Dragon 192 Southwestern Brun
This was to be the last of Dragon’s small inset maps, and they went out with a bang; previous inset maps had shown relatively small areas of the continent, but this one encompassed the entire area mapped from Dragon 169’s Sind to this issue’s Nimmur — and beyond to Dragon 200’s Arm of the Immortals.
The map itself is interesting in terms of rotation, as it is not completely aligned with the Master Set world map, but neither is it aligned with the Savage Coast. Instead it’s 0.74º anticlockwise from the world map, so it has its own unique rotation. Naturally, this means that the little black box representing Nimmur’s map is slightly off. But this is a minor quibble.
Replica Map (November 2020)
Sources
- The Known World Grimoire: The sting and the sun, Dragon 192 (April 1993)
- Page 42 map (Cartography by John Knecht)
Map Types
The Atlas of Mystara includes a few fundamentally different types of maps. The colour of the castle wall border on each map shows which category it belongs to.
- Replica maps (white castle border) are exact replicas of primary source maps. They present the world of Mystara as the original source materials depict it, warts and all. No attempt has been made to fix errors of any kind — even typos. As far as possible, replica maps use the same art as the original maps, though in many cases they are colourised. These maps are the main source material of the Atlas of Mystara, forming the base of all of the updated maps.
- Updated maps (green castle border) present the Atlas of Mystara’s consistent view of the world, with all errors, alignment issues, and so on fixed. They use standardised hex art and fonts. Anything not marked as a replica map is an updated map.
- Chronological maps (yellow castle border) provide snapshots of Mystara at the end of a certain year in its publication history. In effect, they are updated maps created from a limited list of sources. The years in question appear in the title of each map.

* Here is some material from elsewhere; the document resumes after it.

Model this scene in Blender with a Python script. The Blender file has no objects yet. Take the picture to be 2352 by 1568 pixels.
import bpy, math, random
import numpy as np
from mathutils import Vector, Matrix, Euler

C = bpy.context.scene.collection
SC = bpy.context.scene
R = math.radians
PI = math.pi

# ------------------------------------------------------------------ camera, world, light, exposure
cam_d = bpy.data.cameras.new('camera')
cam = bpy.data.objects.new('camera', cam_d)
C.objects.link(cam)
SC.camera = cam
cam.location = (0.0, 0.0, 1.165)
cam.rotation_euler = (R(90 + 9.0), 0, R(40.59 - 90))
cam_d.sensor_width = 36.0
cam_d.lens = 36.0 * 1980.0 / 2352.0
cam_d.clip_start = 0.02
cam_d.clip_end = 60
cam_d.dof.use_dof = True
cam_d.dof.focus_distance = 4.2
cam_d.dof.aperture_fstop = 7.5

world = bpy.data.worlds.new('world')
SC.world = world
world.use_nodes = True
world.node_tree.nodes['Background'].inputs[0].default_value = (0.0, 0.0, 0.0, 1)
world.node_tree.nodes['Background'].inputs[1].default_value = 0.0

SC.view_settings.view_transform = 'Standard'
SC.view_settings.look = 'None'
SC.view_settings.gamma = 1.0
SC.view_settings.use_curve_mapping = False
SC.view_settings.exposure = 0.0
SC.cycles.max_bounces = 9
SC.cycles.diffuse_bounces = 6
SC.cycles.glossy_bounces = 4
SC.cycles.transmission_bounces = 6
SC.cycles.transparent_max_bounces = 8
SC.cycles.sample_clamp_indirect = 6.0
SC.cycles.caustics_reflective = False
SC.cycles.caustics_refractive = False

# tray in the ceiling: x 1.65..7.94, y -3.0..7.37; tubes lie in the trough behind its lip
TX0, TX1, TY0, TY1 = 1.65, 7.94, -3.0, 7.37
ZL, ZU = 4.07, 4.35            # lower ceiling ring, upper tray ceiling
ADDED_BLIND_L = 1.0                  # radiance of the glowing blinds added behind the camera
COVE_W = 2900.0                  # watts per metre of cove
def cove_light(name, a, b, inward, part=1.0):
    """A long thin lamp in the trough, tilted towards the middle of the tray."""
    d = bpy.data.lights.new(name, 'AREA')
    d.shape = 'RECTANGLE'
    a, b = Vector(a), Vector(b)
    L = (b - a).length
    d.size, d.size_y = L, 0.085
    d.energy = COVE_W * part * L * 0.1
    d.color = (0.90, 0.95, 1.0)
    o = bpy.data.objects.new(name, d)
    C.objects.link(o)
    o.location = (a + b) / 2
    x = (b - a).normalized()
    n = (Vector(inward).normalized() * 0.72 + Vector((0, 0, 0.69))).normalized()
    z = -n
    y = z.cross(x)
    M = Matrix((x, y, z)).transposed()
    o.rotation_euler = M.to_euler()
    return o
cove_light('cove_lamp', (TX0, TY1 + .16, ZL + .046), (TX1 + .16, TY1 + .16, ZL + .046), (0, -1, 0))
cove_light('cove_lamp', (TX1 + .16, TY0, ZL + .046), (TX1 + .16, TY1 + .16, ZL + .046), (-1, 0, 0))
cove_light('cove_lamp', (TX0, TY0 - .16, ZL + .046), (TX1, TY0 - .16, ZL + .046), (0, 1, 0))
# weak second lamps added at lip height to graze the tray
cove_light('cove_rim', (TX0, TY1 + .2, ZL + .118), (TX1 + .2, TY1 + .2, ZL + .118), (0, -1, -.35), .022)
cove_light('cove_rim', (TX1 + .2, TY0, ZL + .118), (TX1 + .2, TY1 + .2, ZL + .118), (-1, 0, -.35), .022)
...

- Fan-made maps are unofficial maps created by other fan cartographers. As such, they do not follow the Atlas’s castle border colour scheme. The Atlas presents these maps in their original form, with the permission of the cartographers. The Atlas considers these maps secondary sources, and updated maps of areas not covered by official maps make extensive use of them. In a few cases, the Atlas also presents Replica fan-made maps (red castle border).